The user then receives a return message, called a kiss, relaying whether their crush has any interest.

The responses to the other decoys sent along with the kiss are never revealed.

"The app would save a lot of people worry, embarrassment and stress," Lurye said. "Honestly, just a few months ago" — before he started dating his current girlfriend, he said — "it would have really helped out."

Of course, the receiver of the crush could attempt to figure out the sender by doing some digging.

"All three of us have plausible deniability if she does go and try to find out who sent her the kiss," Lurye said.

To send someone a kiss through the app, a user needs to have a crush's email or phone number.

Lurye envisions high schoolers as the main users of the app, but said he figures Kiss will be popular among college-age students and adults as well.

"High schoolers are really the age group where it's most awkward," he said.

During the early stages of the app's development, Lurye asked his father what dating was like during his high school days.

It's the same as it has always been, Lurye said.

"Nothing has really changed in 30, 40 years, and I started thinking, 'Why hasn't anything changed even though we have progressed so far with technology?'" Lurye said.

Without Kiss, most high schoolers rely on the classic crush litmus test using a friend to try to pry info from a prospective date about their feelings toward them — without blowing their cover.

"Why not take [out] the hassle of the talking and the fact that he might say something wrong or she might say something wrong, and put it on the phone?" Lurye said.

Kiss, which is the first product under Lurye's company Social Synergy Media, was recently accepted into Chicago startup accelerator Catapult.

The idea for the free app, which will launch initially in the App Store, was sparked during a trip to Atlanta last summer to a training program for young entrepreneurs. During the six-week program called Endevvr, Lurye texted 10 friends and asked what their biggest day-to-day problems were.

Eight of the 10 were identical.

"They were all like, 'I like this girl; I don't know what my chances are with her,' or 'I like this guy; prom is coming up, and what are the chances he will ask me out?'" Lurye said.

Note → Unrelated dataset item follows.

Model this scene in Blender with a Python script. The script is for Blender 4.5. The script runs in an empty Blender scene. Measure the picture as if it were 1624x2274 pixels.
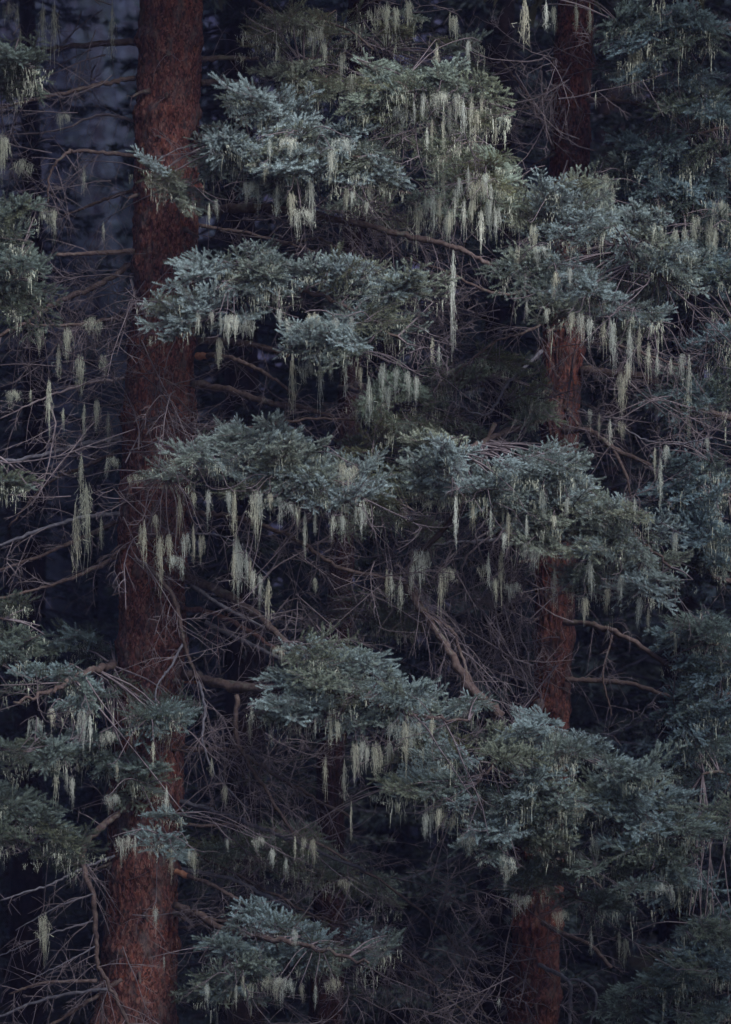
import bpy, math, random
import numpy as np
from mathutils import Vector, Matrix

SC = bpy.context.scene
COL = SC.collection
R = math.radians

# ------------------------------------------------------------------ camera
CAM = np.array((0.0, -24.0, 6.0))
cd = bpy.data.cameras.new('camera')
cd.sensor_fit = 'VERTICAL'
cd.sensor_height = 36.0
cd.lens = 36.0 * 24.0 / 8.422
cd.clip_start = 0.1
cd.clip_end = 2000.0
cd.dof.use_dof = True
cd.dof.focus_distance = 23.1
cd.dof.aperture_fstop = 1.2
cam = bpy.data.objects.new('camera', cd)
COL.objects.link(cam)
cam.location = CAM
cam.rotation_euler = (R(90), 0, 0)
SC.camera = cam

# ------------------------------------------------------------------ light
SUN_EL, SUN_AZ = R(40), R(143)          # azimuth measured from +Y towards +X
w = bpy.data.worlds.new('World')
SC.world = w
w.use_nodes = True
nt = w.node_tree
sky = nt.nodes.new('ShaderNodeTexSky')
sky.sky_type = 'NISHITA'
sky.sun_disc = False
sky.sun_elevation = SUN_EL
sky.sun_rotation = SUN_AZ
sky.air_density = 1.0
sky.dust_density = 0.6
bg = nt.nodes['Background']
bg.inputs['Strength'].default_value = 0.05
nt.links.new(sky.outputs[0], bg.inputs[0])

sd = bpy.data.lights.new('sun', 'SUN')
sd.energy = 1.5
sd.angle = R(24)
sd.color = (0.82, 0.91, 1.0)
sun = bpy.data.objects.new('sun', sd)
COL.objects.link(sun)
sv = Vector((math.sin(SUN_AZ) * math.cos(SUN_EL), math.cos(SUN_AZ) * math.cos(SUN_EL), math.sin(SUN_EL)))
sun.rotation_euler = sv.to_track_quat('Z', 'Y').to_euler()
sun.location = (8, -20, 22)

vs = SC.view_settings
vs.view_transform = 'Standard'
vs.look = 'None'
vs.exposure = 2.38
vs.gamma = 1.0
vs.use_curve_mapping = False
SC.cycles.use_denoising = True
SC.cycles.denoiser = 'OPENIMAGEDENOISE'
SC.cycles.denoising_input_passes = 'RGB_ALBEDO_NORMAL'
SC.cycles.debug_use_spatial_splits = True
SC.cycles.use_adaptive_sampling = True
SC.cycles.adaptive_threshold = 0.008
SC.cycles.adaptive_min_samples = 24
SC.cycles.max_bounces = 1
SC.cycles.diffuse_bounces = 1
SC.cycles.glossy_bounces = 1
SC.cycles.transmission_bounces = 1
SC.cycles.transparent_max_bounces = 2
SC.cycles.sample_clamp_indirect = 3.0

VX, VZ, PPM = 812.0, 1137.0, 270.0      # the photograph seen 1624 x 2274, metres at the trunk's distance


def P(px, py, Y=0.0):
    s = (24.0 + Y) / 24.0
    return np.array(((px - VX) / PPM * s, Y, 6.0 + (VZ - py) / PPM * s))


# ------------------------------------------------------------------ materials
def newmat(name):
    m = bpy.data.materials.new(name)
    m.use_nodes = True
    n = m.node_tree.nodes
    return m, n, m.node_tree.links, n['Principled BSDF']


def mk(n, t, **kw):
    x = n.new(t)
    for k, v in kw.items():
        setattr(x, k, v)
    return x


def ramp(n, stops):
    r = n.new('ShaderNodeValToRGB')
    e = r.color_ramp.elements
    while len(e) > 1:
        e.remove(e[-1])
    e[0].position, e[0].color = stops[0][0], (*stops[0][1], 1)
    for p, c in stops[1:]:
        x = e.new(p)
        x.color = (*c, 1)
    return r


def mix(n, l, a, b, f, mode='MIX'):
    m = n.new('ShaderNodeMix')
    m.data_type = 'RGBA'
    m.blend_type = mode
    for sock, val in ((m.inputs[6], a), (m.inputs[7], b), (m.inputs[0], f)):
        if hasattr(val, 'is_linked') or hasattr(val, 'links'):
            l.new(val, sock)
        elif isinstance(val, tuple):
            sock.default_value = (*val, 1)
        else:
            sock.default_value = val
    return m.outputs[2]


def noise(n, l, scale, detail=3, vec=None, rough=0.55):
    x = n.new('ShaderNodeTexNoise')
    x.inputs['Scale'].default_value = scale
    x.inputs['Detail'].default_value = detail
    x.inputs['Roughness'].default_value = rough
    if vec is not None:
        l.new(vec, x.inputs['Vector'])
    return x.outputs[0]


def mat_needle():
    m, n, l, b = newmat('spruce_needles')
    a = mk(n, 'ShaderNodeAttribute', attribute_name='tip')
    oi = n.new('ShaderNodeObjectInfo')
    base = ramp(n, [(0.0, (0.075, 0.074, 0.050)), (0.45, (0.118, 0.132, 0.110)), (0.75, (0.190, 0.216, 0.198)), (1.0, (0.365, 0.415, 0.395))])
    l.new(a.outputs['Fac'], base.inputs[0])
    rnd = ramp(n, [(0.0, (0.92, 0.80, 0.58)), (0.28, (0.80, 0.78, 0.70)), (0.6, (0.96, 0.97, 0.98)), (1.0, (1.20, 1.20, 1.22))])
    l.new(oi.outputs['Random'], rnd.inputs[0])
    c = mix(n, l, base.outputs[0], rnd.outputs[0], 1.0, 'MULTIPLY')
    c = mix(n, l, c, oi.outputs['Color'], 1.0, 'MULTIPLY')
    l.new(c, b.inputs['Base Color'])
    b.inputs['Roughness'].default_value = 0.6
    b.inputs['Specular IOR Level'].default_value = 0.12
    return m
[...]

Some serious Chicago investors have taken note, and Lurye is currently weighing a number of "substantial" investments from venture capital funds, he said.

The revenue model for the app hasn't been determined, but Lurye envisions a "freemium" model down the road that could limit the size of a lineup a user could send, or a model that gives a crush the ability to whittle down a lineup by paying extra.

For now, it's all about building up the user base.

"It's something that was needed from the start of time," Lurye said of his app.